Given request: Return a copy of each line that holds the string "image".

Data shown:
· · · ·

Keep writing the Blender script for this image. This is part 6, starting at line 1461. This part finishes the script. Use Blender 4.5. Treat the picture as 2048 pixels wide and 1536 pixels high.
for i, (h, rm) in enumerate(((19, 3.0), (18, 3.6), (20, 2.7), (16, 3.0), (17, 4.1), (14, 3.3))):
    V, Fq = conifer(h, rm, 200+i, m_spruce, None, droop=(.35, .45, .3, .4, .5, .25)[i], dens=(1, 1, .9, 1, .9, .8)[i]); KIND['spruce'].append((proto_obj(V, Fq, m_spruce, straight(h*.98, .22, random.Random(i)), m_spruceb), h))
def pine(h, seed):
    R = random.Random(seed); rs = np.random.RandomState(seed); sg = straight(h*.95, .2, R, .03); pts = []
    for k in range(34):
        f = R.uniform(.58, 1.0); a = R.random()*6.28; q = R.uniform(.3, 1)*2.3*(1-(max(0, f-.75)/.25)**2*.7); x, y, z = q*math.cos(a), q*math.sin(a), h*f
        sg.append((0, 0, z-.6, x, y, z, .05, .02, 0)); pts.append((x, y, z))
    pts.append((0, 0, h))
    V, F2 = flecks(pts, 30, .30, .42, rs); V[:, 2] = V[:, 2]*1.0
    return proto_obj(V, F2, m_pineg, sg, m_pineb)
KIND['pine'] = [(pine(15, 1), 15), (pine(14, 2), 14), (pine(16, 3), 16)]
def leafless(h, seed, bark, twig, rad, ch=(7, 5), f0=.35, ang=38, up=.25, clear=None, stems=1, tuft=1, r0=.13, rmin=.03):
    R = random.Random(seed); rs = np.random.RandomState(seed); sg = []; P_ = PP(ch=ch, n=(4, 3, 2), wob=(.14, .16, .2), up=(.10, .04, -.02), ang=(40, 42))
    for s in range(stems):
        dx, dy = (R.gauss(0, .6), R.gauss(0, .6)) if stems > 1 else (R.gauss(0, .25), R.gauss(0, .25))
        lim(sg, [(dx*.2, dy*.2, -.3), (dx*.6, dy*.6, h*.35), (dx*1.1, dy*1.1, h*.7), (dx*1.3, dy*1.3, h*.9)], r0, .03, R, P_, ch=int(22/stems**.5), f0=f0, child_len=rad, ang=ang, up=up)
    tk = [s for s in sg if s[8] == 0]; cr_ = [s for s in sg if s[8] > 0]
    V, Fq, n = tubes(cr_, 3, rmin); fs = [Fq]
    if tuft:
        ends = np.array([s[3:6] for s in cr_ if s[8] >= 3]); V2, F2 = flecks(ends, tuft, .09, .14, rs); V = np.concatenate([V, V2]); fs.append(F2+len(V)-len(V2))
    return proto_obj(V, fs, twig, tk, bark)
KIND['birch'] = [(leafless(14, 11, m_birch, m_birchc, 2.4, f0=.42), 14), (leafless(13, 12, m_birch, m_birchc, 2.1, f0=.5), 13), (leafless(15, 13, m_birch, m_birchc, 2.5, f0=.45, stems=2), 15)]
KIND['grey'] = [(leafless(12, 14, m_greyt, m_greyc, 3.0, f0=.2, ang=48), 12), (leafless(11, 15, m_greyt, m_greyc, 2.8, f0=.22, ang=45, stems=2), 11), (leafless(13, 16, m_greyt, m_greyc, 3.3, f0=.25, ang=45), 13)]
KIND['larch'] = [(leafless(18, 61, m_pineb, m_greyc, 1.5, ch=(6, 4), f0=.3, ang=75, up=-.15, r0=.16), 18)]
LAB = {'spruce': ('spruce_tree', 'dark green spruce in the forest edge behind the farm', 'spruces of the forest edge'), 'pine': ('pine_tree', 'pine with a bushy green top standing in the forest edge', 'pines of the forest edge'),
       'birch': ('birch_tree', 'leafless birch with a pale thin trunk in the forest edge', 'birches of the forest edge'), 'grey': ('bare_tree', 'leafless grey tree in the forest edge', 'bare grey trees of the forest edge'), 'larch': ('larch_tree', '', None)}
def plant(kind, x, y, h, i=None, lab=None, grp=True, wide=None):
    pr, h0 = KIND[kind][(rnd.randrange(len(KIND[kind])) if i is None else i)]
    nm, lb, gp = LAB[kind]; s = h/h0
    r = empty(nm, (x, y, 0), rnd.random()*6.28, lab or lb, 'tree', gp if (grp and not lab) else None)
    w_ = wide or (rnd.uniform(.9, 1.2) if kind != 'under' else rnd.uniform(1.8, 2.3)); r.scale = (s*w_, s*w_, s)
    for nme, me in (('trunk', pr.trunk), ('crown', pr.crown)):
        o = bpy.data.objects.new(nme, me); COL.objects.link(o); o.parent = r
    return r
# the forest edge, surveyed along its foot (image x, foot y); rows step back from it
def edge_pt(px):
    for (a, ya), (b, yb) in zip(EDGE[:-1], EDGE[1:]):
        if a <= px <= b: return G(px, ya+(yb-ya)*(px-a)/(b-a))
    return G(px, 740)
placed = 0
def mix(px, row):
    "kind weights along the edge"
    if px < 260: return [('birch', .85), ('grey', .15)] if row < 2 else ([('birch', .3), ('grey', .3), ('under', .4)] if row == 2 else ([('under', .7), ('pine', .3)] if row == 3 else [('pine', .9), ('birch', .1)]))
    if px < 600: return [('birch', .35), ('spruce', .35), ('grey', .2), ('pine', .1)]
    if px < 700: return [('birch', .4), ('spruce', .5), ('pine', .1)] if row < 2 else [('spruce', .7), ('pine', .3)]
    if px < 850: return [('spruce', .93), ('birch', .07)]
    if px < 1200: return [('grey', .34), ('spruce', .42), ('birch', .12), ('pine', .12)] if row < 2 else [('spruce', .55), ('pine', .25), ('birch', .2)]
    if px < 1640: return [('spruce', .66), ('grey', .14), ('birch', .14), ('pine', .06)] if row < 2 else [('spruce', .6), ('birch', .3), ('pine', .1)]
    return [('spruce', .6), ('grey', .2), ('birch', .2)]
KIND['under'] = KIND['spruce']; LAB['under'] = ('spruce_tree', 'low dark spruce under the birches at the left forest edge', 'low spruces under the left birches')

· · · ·

Reply to the task:
Keep writing the Blender script for this image. This is part 6, starting at line 1461. This part finishes the script. Use Blender 4.5. Treat the picture as 2048 pixels wide and 1536 pixels high.
# the forest edge, surveyed along its foot (image x, foot y); rows step back from it